*Source material:*
────────────────────────────────────────
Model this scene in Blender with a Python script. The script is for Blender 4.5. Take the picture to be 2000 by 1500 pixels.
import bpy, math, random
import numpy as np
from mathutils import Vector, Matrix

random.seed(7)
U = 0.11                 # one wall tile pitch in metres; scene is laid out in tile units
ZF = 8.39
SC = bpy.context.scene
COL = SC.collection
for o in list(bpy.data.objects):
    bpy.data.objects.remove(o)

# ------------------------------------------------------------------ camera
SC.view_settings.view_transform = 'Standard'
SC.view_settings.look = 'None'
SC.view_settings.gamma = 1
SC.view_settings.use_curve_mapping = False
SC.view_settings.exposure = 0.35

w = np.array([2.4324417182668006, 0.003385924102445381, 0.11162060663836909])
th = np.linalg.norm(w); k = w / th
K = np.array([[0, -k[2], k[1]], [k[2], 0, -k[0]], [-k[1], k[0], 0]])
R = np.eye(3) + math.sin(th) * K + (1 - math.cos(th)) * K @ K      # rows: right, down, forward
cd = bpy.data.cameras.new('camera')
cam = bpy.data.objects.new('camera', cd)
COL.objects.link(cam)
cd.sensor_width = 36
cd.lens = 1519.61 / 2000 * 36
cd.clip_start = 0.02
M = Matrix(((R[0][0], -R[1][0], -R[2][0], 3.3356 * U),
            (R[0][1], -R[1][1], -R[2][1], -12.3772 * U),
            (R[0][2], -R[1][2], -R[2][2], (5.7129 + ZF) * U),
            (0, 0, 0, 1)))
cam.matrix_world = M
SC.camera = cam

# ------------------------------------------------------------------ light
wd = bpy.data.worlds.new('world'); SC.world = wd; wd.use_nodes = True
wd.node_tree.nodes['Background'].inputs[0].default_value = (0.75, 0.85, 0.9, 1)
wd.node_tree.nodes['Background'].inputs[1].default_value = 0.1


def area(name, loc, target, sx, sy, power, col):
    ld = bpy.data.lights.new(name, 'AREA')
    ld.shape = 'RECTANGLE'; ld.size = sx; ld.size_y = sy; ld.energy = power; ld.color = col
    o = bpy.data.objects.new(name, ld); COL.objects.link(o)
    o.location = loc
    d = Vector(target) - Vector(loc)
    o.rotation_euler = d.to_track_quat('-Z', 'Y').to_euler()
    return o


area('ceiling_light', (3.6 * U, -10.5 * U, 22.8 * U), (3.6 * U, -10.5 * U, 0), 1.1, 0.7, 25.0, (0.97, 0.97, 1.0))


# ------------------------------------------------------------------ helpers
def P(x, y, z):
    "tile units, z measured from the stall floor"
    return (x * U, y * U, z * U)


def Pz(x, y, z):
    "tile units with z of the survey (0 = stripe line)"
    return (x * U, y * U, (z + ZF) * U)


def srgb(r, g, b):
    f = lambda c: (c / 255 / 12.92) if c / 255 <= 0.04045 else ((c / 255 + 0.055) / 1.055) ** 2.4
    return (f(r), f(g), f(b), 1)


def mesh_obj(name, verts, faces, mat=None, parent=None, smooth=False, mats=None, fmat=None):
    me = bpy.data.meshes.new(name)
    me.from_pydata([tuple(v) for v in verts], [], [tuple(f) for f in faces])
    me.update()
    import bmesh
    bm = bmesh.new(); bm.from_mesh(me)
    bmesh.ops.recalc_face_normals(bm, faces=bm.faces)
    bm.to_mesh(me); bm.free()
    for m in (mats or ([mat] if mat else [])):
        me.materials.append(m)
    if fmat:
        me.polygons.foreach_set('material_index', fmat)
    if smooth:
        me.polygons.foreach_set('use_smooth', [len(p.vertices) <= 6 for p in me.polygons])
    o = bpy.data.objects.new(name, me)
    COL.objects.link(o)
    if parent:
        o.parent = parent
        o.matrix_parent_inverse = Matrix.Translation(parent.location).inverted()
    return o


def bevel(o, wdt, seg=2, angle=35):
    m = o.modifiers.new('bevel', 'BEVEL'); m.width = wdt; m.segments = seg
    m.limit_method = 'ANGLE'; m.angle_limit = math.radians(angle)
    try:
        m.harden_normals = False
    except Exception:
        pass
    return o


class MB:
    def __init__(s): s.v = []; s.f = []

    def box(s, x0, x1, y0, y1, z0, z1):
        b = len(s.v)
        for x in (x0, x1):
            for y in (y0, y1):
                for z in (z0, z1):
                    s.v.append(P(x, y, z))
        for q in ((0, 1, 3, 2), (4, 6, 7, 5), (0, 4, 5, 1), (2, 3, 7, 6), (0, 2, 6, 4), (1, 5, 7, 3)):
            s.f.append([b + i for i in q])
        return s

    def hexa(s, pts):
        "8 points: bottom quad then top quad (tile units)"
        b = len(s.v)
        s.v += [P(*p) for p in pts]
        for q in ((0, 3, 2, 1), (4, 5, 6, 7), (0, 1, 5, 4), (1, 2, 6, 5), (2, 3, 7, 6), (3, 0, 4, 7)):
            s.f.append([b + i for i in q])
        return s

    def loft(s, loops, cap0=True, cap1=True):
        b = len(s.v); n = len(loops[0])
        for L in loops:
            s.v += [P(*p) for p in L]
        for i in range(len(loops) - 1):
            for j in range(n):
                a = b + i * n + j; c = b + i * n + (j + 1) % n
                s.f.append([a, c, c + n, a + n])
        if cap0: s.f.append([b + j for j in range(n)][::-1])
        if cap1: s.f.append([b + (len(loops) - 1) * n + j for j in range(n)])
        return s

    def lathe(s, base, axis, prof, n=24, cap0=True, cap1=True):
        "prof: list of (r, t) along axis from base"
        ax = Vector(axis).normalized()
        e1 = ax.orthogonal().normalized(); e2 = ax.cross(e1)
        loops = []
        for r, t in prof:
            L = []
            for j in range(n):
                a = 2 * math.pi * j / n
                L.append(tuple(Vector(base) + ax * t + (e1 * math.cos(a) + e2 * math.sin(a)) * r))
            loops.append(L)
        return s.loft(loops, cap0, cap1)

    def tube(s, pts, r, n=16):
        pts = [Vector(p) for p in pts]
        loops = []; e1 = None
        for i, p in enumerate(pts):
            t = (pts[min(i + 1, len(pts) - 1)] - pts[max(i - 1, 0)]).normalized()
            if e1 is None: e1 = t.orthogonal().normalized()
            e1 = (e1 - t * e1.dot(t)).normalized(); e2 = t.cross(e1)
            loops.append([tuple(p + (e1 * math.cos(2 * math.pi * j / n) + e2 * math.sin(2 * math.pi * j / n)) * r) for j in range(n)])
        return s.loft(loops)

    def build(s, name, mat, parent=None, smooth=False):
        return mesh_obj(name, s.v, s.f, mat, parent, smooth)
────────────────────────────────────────
*What to do:*
Quote exactly the lines running from the start of the listing above through the line where "SC.camera = cam" is found, and output no other lines.

*Expected output:*
Model this scene in Blender with a Python script. The script is for Blender 4.5. Take the picture to be 2000 by 1500 pixels.
import bpy, math, random
import numpy as np
from mathutils import Vector, Matrix

random.seed(7)
U = 0.11                 # one wall tile pitch in metres; scene is laid out in tile units
ZF = 8.39
SC = bpy.context.scene
COL = SC.collection
for o in list(bpy.data.objects):
    bpy.data.objects.remove(o)

# ------------------------------------------------------------------ camera
SC.view_settings.view_transform = 'Standard'
SC.view_settings.look = 'None'
SC.view_settings.gamma = 1
SC.view_settings.use_curve_mapping = False
SC.view_settings.exposure = 0.35

w = np.array([2.4324417182668006, 0.003385924102445381, 0.11162060663836909])
th = np.linalg.norm(w); k = w / th
K = np.array([[0, -k[2], k[1]], [k[2], 0, -k[0]], [-k[1], k[0], 0]])
R = np.eye(3) + math.sin(th) * K + (1 - math.cos(th)) * K @ K      # rows: right, down, forward
cd = bpy.data.cameras.new('camera')
cam = bpy.data.objects.new('camera', cd)
COL.objects.link(cam)
cd.sensor_width = 36
cd.lens = 1519.61 / 2000 * 36
cd.clip_start = 0.02
M = Matrix(((R[0][0], -R[1][0], -R[2][0], 3.3356 * U),
            (R[0][1], -R[1][1], -R[2][1], -12.3772 * U),
            (R[0][2], -R[1][2], -R[2][2], (5.7129 + ZF) * U),
            (0, 0, 0, 1)))
cam.matrix_world = M
SC.camera = cam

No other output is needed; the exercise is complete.